The above claims are not very accurate.

JPEG and JPEG 2000 were based on the principle that the core codec was royalty-free but there might be patent-encumbered optional things (such as arithmetic coding, in the case of JPEG) that could be just left out if you want a royalty-free codec. Eventually it became clear that basically a de facto standard would always emerge that just skipped the patent encumbered things; JPEG XL doesn't have any (known) patent-encumbered ingredients for that reason: it's a bit pointless to add things to the spec that nobody will want to use anyway.

I don't think patents played a big role in the (lack of) adoption of JPEG 2000 and JPEG XR; more likely, in my opinion, the main problem was that good FOSS implementations were not readily available at the right time. The core codec of J2K has been royalty-free from the start, but it took quite a while before good FOSS software (like OpenJPEG) was available. Computational complexity was also an issue in its early days. For JPEG XR, even today there is no well-maintained FOSS implementation available; this is probably a bigger reason for its lack of popularity than potential patent issues. Compare for example with h264 (and x264), which had more substantial patent issues but nevertheless became very popular.

JPEG XT builds on JPEG, not JPEG 2000.

JPEG XS has a very specific niche use case (ultra-low latency, as a mezzanine codec for video production workflows), it doesn't have the goal of 'becoming popular' as a general-purpose codec.

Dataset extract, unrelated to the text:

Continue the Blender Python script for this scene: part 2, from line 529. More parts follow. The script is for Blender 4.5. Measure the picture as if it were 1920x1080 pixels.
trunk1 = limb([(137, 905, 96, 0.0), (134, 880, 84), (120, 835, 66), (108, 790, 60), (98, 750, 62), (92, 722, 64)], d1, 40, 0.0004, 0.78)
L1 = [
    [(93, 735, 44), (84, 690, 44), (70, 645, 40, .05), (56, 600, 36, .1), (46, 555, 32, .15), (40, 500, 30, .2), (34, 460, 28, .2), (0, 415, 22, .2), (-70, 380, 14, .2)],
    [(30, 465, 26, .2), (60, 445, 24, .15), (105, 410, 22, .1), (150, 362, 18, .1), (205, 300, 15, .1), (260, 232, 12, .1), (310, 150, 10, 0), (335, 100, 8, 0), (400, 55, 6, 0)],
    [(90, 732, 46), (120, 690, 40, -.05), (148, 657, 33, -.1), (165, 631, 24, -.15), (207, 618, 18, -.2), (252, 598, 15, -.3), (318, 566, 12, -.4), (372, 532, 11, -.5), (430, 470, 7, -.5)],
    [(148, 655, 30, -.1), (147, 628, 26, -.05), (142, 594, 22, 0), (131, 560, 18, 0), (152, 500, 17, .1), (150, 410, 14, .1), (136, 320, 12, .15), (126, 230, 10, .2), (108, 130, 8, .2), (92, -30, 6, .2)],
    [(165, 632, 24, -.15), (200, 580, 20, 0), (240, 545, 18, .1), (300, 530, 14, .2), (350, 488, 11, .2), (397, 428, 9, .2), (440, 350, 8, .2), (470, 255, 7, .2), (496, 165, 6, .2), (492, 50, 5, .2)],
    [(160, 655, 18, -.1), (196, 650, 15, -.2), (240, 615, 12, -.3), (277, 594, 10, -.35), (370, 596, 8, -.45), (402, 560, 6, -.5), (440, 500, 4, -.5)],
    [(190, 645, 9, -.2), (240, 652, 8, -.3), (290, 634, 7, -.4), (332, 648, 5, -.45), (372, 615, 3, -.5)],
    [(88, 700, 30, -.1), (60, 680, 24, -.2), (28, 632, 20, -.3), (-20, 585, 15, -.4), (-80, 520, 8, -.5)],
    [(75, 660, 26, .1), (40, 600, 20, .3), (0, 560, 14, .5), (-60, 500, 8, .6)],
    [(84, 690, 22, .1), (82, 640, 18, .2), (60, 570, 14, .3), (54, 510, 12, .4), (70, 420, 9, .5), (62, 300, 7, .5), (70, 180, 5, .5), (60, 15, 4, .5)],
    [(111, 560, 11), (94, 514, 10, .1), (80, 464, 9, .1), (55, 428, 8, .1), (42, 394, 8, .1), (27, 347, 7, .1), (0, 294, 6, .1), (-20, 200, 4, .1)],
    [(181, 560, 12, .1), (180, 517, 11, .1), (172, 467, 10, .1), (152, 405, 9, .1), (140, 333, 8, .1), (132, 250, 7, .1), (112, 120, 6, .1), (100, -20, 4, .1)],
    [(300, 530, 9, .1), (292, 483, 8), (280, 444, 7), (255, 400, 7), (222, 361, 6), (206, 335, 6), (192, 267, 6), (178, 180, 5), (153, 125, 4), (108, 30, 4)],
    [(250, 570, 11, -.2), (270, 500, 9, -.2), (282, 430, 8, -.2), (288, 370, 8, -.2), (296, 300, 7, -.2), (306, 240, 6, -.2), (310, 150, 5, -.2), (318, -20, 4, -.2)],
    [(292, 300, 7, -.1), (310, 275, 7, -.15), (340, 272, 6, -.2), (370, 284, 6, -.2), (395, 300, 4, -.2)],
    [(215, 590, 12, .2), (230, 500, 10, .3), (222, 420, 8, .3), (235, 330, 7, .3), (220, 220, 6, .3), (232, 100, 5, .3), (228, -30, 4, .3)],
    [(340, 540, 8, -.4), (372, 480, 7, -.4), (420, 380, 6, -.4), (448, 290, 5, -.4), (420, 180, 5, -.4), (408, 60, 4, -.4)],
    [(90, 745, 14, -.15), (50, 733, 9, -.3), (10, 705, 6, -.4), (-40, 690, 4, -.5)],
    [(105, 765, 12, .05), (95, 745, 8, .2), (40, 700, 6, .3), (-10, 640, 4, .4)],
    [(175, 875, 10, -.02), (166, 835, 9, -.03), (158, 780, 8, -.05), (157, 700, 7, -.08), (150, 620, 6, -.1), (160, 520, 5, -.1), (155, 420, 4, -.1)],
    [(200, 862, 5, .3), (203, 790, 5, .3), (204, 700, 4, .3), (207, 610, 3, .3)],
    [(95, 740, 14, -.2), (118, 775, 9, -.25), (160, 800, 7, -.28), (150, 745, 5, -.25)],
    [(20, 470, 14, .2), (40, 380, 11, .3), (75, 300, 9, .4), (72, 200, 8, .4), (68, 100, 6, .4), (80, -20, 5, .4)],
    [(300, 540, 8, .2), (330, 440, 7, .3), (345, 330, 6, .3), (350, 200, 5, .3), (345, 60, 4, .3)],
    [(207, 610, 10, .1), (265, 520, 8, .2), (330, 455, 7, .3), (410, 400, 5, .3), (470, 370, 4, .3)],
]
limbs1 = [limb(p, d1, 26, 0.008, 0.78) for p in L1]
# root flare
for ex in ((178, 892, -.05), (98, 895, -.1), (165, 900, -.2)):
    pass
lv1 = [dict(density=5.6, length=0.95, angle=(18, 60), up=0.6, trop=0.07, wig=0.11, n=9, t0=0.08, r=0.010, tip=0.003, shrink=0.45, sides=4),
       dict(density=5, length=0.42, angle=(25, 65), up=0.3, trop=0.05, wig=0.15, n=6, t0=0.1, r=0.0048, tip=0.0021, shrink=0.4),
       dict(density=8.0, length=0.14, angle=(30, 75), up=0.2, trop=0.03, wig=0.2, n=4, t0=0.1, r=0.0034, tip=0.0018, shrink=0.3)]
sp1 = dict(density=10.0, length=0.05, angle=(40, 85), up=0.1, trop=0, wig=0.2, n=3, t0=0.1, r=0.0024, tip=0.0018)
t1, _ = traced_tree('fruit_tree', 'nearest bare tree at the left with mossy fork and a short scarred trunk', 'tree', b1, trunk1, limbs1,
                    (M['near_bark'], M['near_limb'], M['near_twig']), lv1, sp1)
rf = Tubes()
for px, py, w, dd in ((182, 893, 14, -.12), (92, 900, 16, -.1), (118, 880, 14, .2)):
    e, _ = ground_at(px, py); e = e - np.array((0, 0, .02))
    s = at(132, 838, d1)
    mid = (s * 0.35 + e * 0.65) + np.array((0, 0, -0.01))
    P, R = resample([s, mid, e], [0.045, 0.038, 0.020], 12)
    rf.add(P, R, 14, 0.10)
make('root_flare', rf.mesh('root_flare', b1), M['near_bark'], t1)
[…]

JPEG is not MPEG. While both are working groups of ISO, which does have a policy that is not exactly "avoid the patent mess" but rather "don't talk about IP", there is quite a big difference in membership composition and attitudes between those two groups. Having a royalty-free baseline codec (and more recently, having just a completely royalty-free codec) has been something JPEG has been pursuing since the beginning (1980s), while in MPEG they're only recently coming to that conclusion (with EVC, no doubt due to pressure from initiatives like AOM).